In Europe, EU leaders finally reached agreement on who to nominate for its top jobs as the new parliamentary session got underway. IMF head Christine Lagarde was a surprise choice to head up the European Central Bank, in succession to Mario Draghi.

Lagarde is a lawyer and a former politician with no central banking experience. The immediate challenges she would face include tackling stubbornly low inflation with limited policy options due to interest rates already being at record lows.

Another challenge facing the EU is proposed US tariffs on goods including meats, cheeses, olives, coffee and, most worryingly for the Republic, “Irish and Scotch whiskies”.

The bad news for our exporters didn’t end there. The EU’s deal with the Mercosur bloc of Argentina, Brazil, Paraguay and Uruguay – if ratified – will see 99,000 tonnes of cheap South American beef enter the European market. Irish beef farmers were seething.

NTMA sees a glass half empty

Let's hope Conor O'Kelly, the head of the National Treasury Management Agency (NTMA), is a pessimistic fellow.

The chances of another recession in Ireland are “100 per cent”, as the country is a small, open economy, highly-indebted, and relying on international investors for 90 per cent of its borrowings, he said this week.

“We’re in the permanent contingency business in Ireland with the debt that we have, whether it’s Brexit or Italy or something we can’t even think of today that will end up hitting,” he added.

Earlier in the week, O’Kelly said the State had paid out more than €60 billion in interest on the €200 billion national debt pile over the past decade. That was three times the amount paid in the previous decade.

On the bright side, the public purse seems in good health for now. The latest exchequer returns this week showed the Government is on course for another record tax take this year with strong year-on-year increases in all four main tax heads.

Revenue collected €26.7 billion in taxes in the six months to the end of June, up nearly 7 per cent or €1.7 billion up on last year.

Income tax, which accounts for about 40 per cent of the Government’s tax base, generated just under €10.5 billion, up 7.7 per cent on last year. Corporation tax generated €4.2 billion for the six-month period, up 3.5 per cent on last year.

Staying with tax, it emerged that nine companies in beef baron Larry Goodman’s empire made a profit of €170 million last year with assets worth more than €3.45 billion – but they paid largely no tax as the profits were booked in Luxembourg.

The Goodman Group is one of the most successful family-owned businesses in Ireland but it does not publish accounts that show its overall profit.

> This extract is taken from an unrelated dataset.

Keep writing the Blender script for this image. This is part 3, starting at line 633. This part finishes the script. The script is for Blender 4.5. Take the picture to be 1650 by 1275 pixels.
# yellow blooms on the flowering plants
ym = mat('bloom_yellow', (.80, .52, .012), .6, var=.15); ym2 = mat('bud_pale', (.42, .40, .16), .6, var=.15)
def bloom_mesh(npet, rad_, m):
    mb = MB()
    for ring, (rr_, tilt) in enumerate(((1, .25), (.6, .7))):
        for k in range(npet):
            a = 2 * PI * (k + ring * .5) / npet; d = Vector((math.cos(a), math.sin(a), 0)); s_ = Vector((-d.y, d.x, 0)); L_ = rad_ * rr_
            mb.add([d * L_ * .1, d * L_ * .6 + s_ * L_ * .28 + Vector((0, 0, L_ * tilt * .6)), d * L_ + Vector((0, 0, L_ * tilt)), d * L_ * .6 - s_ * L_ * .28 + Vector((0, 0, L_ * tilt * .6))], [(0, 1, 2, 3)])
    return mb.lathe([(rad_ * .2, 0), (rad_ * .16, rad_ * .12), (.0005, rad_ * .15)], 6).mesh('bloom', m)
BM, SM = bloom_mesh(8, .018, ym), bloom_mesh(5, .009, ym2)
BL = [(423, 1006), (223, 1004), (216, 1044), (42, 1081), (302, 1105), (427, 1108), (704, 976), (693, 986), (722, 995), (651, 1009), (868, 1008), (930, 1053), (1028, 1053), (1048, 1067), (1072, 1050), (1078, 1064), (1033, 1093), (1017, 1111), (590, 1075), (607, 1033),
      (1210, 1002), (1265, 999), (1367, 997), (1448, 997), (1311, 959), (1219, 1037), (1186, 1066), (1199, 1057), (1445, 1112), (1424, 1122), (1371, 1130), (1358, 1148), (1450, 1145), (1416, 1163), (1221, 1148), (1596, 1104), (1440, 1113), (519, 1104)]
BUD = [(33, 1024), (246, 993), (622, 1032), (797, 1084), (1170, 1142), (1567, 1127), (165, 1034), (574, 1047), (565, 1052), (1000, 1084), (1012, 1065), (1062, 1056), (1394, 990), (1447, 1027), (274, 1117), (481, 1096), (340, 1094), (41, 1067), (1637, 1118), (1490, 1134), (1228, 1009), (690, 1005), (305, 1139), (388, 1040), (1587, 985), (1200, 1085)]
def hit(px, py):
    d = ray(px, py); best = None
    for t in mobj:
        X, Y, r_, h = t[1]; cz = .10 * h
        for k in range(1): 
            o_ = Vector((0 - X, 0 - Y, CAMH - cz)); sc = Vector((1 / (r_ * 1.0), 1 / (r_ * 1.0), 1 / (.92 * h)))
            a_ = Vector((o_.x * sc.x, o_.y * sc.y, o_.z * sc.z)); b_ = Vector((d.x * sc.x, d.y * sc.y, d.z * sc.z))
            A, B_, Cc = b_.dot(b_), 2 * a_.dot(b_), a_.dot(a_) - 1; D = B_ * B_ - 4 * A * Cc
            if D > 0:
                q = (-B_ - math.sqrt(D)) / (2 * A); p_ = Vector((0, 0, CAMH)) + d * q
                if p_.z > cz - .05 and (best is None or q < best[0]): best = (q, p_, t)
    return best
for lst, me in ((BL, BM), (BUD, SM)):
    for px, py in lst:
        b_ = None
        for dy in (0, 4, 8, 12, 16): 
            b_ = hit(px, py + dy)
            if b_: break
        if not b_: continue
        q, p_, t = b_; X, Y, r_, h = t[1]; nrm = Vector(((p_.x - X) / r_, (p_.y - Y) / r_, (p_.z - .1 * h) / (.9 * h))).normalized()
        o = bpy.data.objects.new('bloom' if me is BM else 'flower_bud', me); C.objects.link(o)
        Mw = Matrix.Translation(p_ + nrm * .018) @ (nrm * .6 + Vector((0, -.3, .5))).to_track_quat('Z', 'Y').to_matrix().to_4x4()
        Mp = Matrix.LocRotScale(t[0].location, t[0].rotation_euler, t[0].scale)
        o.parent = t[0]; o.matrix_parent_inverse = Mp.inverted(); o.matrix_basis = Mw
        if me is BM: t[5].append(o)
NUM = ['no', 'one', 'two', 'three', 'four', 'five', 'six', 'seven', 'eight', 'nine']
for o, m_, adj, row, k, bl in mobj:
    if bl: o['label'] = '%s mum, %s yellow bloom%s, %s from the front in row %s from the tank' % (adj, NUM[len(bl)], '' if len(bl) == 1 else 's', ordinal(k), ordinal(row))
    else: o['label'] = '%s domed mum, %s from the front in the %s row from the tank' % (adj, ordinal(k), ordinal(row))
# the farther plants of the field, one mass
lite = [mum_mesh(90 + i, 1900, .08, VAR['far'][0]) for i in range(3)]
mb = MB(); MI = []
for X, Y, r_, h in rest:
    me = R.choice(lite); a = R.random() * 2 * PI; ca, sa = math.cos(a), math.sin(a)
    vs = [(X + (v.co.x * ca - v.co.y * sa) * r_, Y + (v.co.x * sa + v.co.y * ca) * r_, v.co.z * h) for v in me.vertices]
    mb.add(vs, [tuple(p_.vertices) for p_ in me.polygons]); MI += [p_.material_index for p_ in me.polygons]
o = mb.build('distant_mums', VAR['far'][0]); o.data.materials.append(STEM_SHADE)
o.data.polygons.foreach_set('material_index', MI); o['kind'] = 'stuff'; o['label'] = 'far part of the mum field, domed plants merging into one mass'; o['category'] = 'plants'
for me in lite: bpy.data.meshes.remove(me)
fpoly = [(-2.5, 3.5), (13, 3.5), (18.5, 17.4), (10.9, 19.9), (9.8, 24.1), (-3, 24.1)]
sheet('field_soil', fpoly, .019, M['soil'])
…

Its core business, ABP, headquartered in Ardee, Co Louth, is one of Europe's largest meat processors.

“Greed, greed and more greed,” was the response from Irish Farmers’ Association Joe Healy, who called for an investigation into the prices being paid to farmers for cattle.

More worried homeowners

There were fresh fears for more than 3,000 homeowners this week after Ulster Bank confirmed its intention to sell their mortgages to a so-called vulture fund.

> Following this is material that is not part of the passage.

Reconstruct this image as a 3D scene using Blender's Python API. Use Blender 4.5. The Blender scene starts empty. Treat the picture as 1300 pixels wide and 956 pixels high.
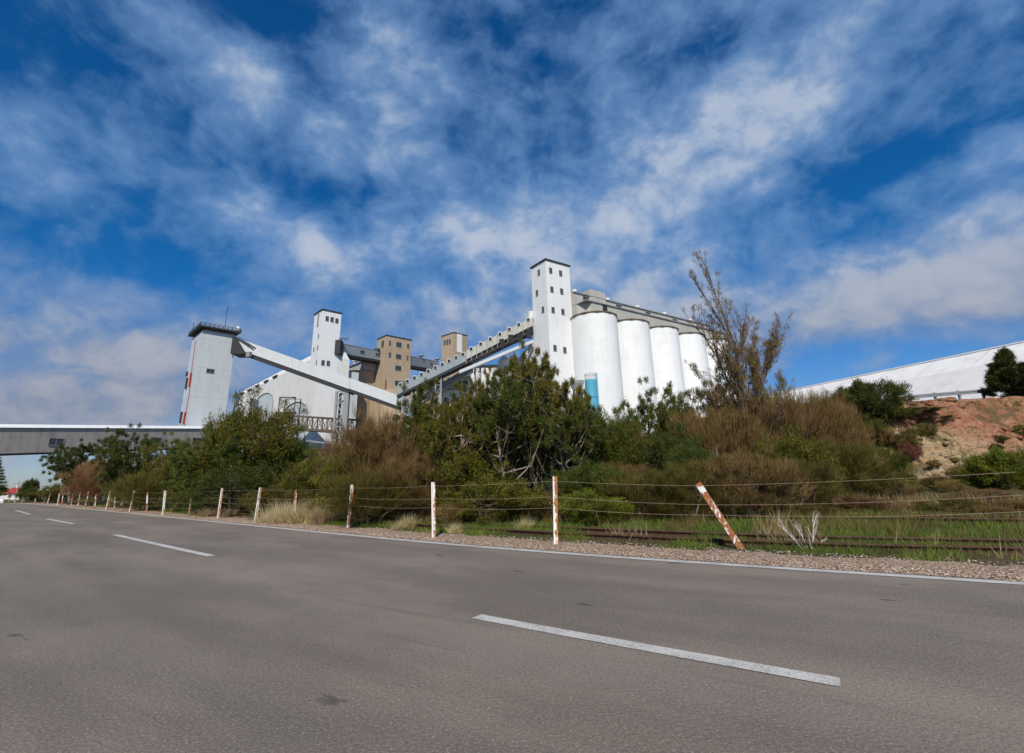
import bpy, math, random
import numpy as np
from mathutils import Matrix, Vector
random.seed(7); RG = np.random.default_rng(11)
S = bpy.context.scene
COL = S.collection

# ---------------------------------------------------------------- camera
F, PX, PY, EYE = 614.0, 650.0, 433.0, 1.2
_up = np.array([-55.0, 2170.0, -614.0]); _up /= np.linalg.norm(_up)
_fw = np.array([0, 0, -1.0]); _fw = _fw - _up * _fw.dot(_up); _fw /= np.linalg.norm(_fw)
_rt = np.cross(_fw, _up)
RC = np.array([_rt, _fw, _up])
def ray(x, y): return RC @ np.array([x - PX, PY - y, -F])
def at(x, y, Y):
    d = ray(x, y); return d * (Y / d[1]) + np.array([0, 0, EYE])
def gnd(x, y, z=0.0):
    d = ray(x, y); return d * ((z - EYE) / d[2]) + np.array([0, 0, EYE])
def proj(p):
    c = RC.T @ (np.array(p, float) - np.array([0, 0, EYE])); return PX + F * c[0] / -c[2], PY - F * c[1] / -c[2]
cam = bpy.data.cameras.new('camera'); co = bpy.data.objects.new('camera', cam); COL.objects.link(co)
cam.sensor_width = 36; cam.lens = F / 1300 * 36; cam.shift_y = -(478 - PY) / 1300
cam.clip_start = 0.05; cam.clip_end = 6000
co.matrix_world = Matrix.Translation((0, 0, EYE)) @ Matrix([list(r) for r in RC]).to_4x4()
S.camera = co

# ---------------------------------------------------------------- light
SUN_AZ, SUN_EL = math.radians(183), math.radians(43)      # compass angle from +Y towards +X
sd = Vector((math.sin(SUN_AZ) * math.cos(SUN_EL), math.cos(SUN_AZ) * math.cos(SUN_EL), math.sin(SUN_EL)))
sun = bpy.data.lights.new('sun', 'SUN'); sun.energy = 4.6; sun.angle = math.radians(0.5); sun.color = (1, 0.93, 0.82)
so = bpy.data.objects.new('sun', sun); COL.objects.link(so); so.rotation_euler = sd.to_track_quat('Z', 'Y').to_euler()
S.view_settings.view_transform = 'Standard'; S.view_settings.look = 'None'
S.view_settings.exposure = 0.0; S.view_settings.gamma = 1.0; S.view_settings.use_curve_mapping = False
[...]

The bank is selling 3,200 owner-occupier mortgages, where it loaned €810 million to people to buy their own homes. In addition, the lender is offering to sell 400 buy-to-let mortgages involving borrowings of €90 million.

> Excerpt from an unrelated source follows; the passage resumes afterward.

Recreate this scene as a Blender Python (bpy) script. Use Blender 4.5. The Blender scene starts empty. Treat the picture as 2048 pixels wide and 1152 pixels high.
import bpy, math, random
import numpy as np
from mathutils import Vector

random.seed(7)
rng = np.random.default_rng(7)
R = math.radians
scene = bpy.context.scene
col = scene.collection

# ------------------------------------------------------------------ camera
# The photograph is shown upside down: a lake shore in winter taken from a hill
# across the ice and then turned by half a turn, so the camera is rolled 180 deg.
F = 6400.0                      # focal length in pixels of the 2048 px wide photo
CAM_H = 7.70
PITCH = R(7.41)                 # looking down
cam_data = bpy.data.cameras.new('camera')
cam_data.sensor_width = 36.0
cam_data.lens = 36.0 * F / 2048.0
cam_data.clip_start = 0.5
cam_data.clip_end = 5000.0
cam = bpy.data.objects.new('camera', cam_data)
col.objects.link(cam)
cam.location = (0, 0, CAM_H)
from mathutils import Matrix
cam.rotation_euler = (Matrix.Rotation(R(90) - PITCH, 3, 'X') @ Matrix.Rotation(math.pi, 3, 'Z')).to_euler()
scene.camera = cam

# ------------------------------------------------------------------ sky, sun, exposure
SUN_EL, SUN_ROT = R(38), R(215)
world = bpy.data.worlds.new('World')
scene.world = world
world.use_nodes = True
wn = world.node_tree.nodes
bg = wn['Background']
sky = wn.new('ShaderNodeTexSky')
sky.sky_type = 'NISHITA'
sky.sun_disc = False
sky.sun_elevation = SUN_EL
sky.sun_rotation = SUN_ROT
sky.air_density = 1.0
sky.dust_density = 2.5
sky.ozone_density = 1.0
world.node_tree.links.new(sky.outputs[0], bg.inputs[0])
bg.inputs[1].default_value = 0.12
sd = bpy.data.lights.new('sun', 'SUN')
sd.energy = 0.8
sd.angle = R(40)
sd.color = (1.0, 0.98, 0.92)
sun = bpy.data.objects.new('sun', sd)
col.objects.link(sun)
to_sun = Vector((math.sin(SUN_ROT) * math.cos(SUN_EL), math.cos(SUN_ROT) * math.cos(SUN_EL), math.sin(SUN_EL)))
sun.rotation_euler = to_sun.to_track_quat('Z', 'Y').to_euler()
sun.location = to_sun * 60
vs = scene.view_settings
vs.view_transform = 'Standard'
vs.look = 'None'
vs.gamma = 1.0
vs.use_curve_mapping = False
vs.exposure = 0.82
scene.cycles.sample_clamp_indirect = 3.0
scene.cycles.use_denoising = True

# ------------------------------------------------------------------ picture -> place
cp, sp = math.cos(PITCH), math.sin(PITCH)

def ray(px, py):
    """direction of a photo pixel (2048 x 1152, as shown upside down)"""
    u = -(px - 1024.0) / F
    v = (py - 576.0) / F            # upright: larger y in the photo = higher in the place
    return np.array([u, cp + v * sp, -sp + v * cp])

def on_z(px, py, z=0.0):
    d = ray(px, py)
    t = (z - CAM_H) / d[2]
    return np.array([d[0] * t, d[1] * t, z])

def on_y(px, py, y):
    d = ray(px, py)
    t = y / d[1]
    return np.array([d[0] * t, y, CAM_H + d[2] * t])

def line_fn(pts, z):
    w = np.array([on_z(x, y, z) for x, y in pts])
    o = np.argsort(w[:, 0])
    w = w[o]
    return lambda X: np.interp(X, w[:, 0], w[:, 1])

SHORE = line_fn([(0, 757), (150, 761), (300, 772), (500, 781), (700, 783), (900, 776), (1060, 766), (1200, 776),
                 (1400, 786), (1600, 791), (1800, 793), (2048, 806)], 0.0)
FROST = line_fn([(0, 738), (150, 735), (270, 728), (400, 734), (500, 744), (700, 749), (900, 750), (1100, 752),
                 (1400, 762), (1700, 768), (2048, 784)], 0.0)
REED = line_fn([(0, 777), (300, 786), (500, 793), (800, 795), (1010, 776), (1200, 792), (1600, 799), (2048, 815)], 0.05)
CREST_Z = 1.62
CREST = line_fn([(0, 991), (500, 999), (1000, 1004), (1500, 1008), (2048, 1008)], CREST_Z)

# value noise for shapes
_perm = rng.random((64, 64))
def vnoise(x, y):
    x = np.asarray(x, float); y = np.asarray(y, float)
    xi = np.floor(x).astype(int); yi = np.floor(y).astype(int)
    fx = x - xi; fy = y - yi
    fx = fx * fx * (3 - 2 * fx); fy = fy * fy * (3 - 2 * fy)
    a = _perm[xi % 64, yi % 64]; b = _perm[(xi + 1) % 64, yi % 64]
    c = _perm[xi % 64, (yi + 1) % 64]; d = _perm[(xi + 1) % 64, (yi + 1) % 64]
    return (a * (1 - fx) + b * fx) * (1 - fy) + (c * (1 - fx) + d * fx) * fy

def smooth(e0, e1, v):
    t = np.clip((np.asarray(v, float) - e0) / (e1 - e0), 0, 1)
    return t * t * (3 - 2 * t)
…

Ulster Bank’s figures showed the average owner-occupier involved owes arrears of €33,000 and is 58 months behind with repayments. The buy-to-let customers have fallen 41 months behind and owe €36,000 in arrears on average.

Meanwhile, it emerged that incoming Central Bank governor Gabriel Makhlouf will be paid €286,790 per year. That's in line with his predecessor Philip Lane's last reported remuneration, but more than Jerome Powell, chairman of the US federal reserve.

Along with his salary, Makhlouf will be paid relocation expenses. According to minutes from a meeting of the Central Bank Commission, Makhlouf’s salary will be subject to revision from January 2020 onwards.

Makhlouf has been mired in controversy after he claimed an accidental leak of sensitive budgetary material was the result of a hack while in his former role as New Zealand treasury secretary. It was confirmed this week he is to make a statement on the matter before taking up his Irish role.